Sebastian Haffner es duro con su pueblo. Cuestiona que tenga el valor cívico –el arrojo– necesario para tomar decisiones autónomas y actuar según la propia responsabilidad, por ser esta una rara virtud en Alemania, tal y como sentenciara Bismarck en su día. Esta característica hizo posible que germinase en el nazismo aquella determinación grupal ciega e imparable de querer lograr lo que se quiere, fundada en la idea de que sólo “es justo lo que nos conviene”, por lo que resulta lícito hacer tabla rasa de todo lo demás. Sin embargo, aún tuvo que ocurrir algo más para que el triunfo de los nazis se consumase: la traición cobarde de los dirigentes de todos los partidos y organizaciones en quienes confió el 56% de los alemanes, que votó en contra de los nazis el 5 de marzo de 1933. “La conciencia histórica mundial –escribe Haffner– no ha tenido muy presente este hecho terrible y decisivo: los nazis no tuvieron especial interés en destacarlo, ya que esto les habría obligado a rebajar considerablemente el valor de su victoria, y en cuanto a los propios traidores… bueno, estos sí que no tenían el más mínimo interés en sacar a relucir este asunto. No obstante, sólo esta traición puede explicar de una vez por todas el hecho, a primera vista inexplicable, de que una gran nación, que al fin y al cabo no sólo está compuesta de cobardes, cayese en semejante vergüenza sin oponer ninguna resistencia”.
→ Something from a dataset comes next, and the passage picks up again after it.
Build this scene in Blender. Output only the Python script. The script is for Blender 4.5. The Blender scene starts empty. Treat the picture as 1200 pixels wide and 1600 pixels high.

Decía Francisco de Quevedo que sólo existe un método infalible para que las mujeres sigan a un hombre por la calle: que este se ponga a andar delante de ellas. Así suele suceder con los líderes, que no son genios forjadores de historia y moldeadores de pueblos, sino gentes del común que intuyen determinada deriva social y se ponen al frente de ella halagando al pueblo y capitalizando su empuje. De lo que resulta que el líder sólo aparece cuando la situación está madura para ello, por haberse consolidado una determinada exigencia social que exige pasar a la acción. Se percibe que ha llegado este momento cuando los miembros de la élite influyente de un país, que nunca han creído en nadie ni en nada salvo en sí mismos y en lo suyo, comienzan a asumir como propio un ideal que recoge un difuso sentir colectivo. Es en este instante cuando suena la hora del líder, quien asumirá un protagonismo histórico destacado, por mediocres que sean sus cualidades y opaco que sea su talante. Para bien o para mal, pero esta es otra cuestión.